Saturday, March 10, 2007

Living in Scotland

After a 6-year hiatus, I am back in Europe. During our previous 2-year assignment in Germany, we spent a lot of time traveling around Europe, as evidenced by this blog. There are many places in Europe that we loved, but my two favorites were Scotland and Norway. My wife and I often talked about living in one or the other. And while we weren’t actively looking to move back to Europe, in the fall of 2006 I received an inquiry about an internal transfer to Aberdeen, Scotland. We did not have to think about it for long, and on January 26th I flew from Montana to Scotland to start work. My family will join me here in June.

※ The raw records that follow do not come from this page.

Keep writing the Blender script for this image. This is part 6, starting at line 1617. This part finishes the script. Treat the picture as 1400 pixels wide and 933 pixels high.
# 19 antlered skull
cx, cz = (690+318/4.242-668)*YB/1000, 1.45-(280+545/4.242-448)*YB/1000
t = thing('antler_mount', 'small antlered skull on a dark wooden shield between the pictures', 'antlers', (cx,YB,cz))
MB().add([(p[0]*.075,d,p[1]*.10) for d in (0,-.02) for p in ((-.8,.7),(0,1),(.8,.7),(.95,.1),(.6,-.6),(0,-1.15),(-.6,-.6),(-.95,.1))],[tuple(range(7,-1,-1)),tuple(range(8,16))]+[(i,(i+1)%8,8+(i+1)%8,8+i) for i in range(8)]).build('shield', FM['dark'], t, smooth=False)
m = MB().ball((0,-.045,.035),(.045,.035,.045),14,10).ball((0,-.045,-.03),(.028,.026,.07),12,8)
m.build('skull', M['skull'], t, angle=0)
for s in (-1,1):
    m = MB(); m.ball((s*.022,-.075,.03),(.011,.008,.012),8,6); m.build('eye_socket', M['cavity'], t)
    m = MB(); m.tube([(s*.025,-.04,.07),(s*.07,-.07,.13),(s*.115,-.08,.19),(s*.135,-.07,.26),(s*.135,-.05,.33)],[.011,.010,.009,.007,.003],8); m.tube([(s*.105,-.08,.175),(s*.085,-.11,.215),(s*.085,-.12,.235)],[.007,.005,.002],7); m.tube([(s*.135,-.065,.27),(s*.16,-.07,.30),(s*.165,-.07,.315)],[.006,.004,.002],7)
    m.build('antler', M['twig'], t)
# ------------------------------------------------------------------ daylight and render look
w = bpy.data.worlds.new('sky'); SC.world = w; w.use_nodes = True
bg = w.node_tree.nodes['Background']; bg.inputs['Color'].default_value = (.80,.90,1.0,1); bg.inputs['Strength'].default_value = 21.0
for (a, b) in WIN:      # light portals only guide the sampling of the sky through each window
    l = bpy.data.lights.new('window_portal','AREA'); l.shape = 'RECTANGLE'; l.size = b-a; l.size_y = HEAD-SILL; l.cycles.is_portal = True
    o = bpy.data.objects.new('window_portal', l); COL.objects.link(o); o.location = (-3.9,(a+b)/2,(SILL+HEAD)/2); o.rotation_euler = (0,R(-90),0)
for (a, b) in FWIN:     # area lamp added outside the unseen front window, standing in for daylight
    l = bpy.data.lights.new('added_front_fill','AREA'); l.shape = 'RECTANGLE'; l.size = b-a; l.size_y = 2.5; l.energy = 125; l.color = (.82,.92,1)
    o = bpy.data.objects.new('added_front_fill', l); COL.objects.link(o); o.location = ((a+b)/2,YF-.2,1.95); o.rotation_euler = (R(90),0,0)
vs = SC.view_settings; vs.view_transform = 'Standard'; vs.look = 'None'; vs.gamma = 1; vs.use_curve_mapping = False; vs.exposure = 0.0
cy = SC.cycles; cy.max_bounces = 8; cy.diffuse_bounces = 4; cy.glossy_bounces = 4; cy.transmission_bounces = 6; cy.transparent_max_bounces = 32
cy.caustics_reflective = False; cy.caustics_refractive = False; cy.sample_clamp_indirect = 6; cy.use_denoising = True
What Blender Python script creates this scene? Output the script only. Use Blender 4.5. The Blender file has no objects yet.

My New Village in Scotland

Having been here for over a month, my impressions from my first visit to Scotland have been reinforced. These really are the nicest people you could ever meet, and the scenery is beautiful. I probably have a door held open for me a dozen times a day, and everyone is always so cheerful and polite.

Driving here still makes me a little nervous. Driving on the left now feels natural to me, but there are some things I don't like. First, my drive to work is on a narrow, winding road. Most country roads here are that way, and sometimes you don't have much warning before a road will make a sudden curve. Second, when I leave for work it is dark, and very frequently raining. So, not only am I driving on the left and on a winding, narrow road, but it is dark and slippery. However, I could handle all of that OK if it weren't for something else. Despite the fact that that people are incredibly polite, many tend to drive very fast. I try to take my time on the narrow roads, but I almost always have someone who will come right up on my bumper. I have driven all the way to work before with someone about 10 feet off my bumper. I have also been passed going around one of those curves before. So, it didn't surprise me to hear that there is a high frequency of road fatalities here.

Aberdeen is an affluent city, and things tend to be expensive. When we moved to Germany, we found that food cost about the same as in the U.S. Here, almost all food items are double the price in the U.S. And as in any country, there are a lot of strange food items. There is haggis, pork faggots, black pudding, and various other food items that I won't be eating in my lifetime. But the Scots do one thing better than anyone: Sweets. I gave up sugar before I left the U.S., but I have regressed a bit since coming here. The volume and variety of sweets here is simply unbelievable. I work with another American, and he has commented on this to me as well. The first time I was in a supermarket, I encountered a long aisle that was all sweets. Then, a couple of aisles over, there was another aisle that was all sweets. So, I have partaken of a few of the sweets, and one of them, called a tart fancy, is simply the most delicious thing I have ever put in my mouth. My kids are going to love it, but we will need to stock up on toothpaste.

Of course gasoline is about $6.50 a gallon here. But, I am driving a very fuel efficient vehicle, so that doesn't impact me much. I am trying to substantially lower my fossil fuel usage here. They make it easy to recycle, and I am recycling everything I can. I still have not filled up an entire sack with garbage. I found a house not too far from work. I have a grocery store that isn't too far from home, and I walk down and get groceries a couple of times a week. Yesterday, after having been here for 6 weeks, I finally had to put gas in my car. I have also been tweaking the programmable thermostat, which also controls the hot water heater. I have gone too far a couple of times and ended up taking a cold shower in a cold house before going to work.

Getting money transferred without getting ripped off has been a challenge. I got my first bill from my Citibank Mastercard, and they hit me for a 3% foreign transaction fee on every purchase I have made here. I transferred some money from my bank in the U.S., and not only did I not get a good exchange rate, but the banks on both ends hit me for a total of $60. So today I applied for a Capital One No Hassle Cash Rewards Card. You get 1% cash back on purchases, and there are no foreign transaction fees. I just wish I had done that before moving over here.

Work is very interesting. I have a group of 12, and it is very diverse. I have 2 Iranian men, an Indian woman, a Malaysian man, 3 Scottish women, 4 Scottish men, and me in the group. We are working primarily on natural gas projects in the North Sea. I love to learn about diverse cultures, so I have spent a lot of time talking to people about their cultures. I have had lots of discussions with one of the Iranian men, and he is very concerned about war with the U.S. His family is still in Tehran, and it pains me to think about what he must be going through. Let's just hope that tensions calm down and the U.S. and Iran adopt a more friendly stance.

It is sunny today and not too cold, and I have learned to take advantage of those times. So, that's all for now, and I am off for a 5-mile walk.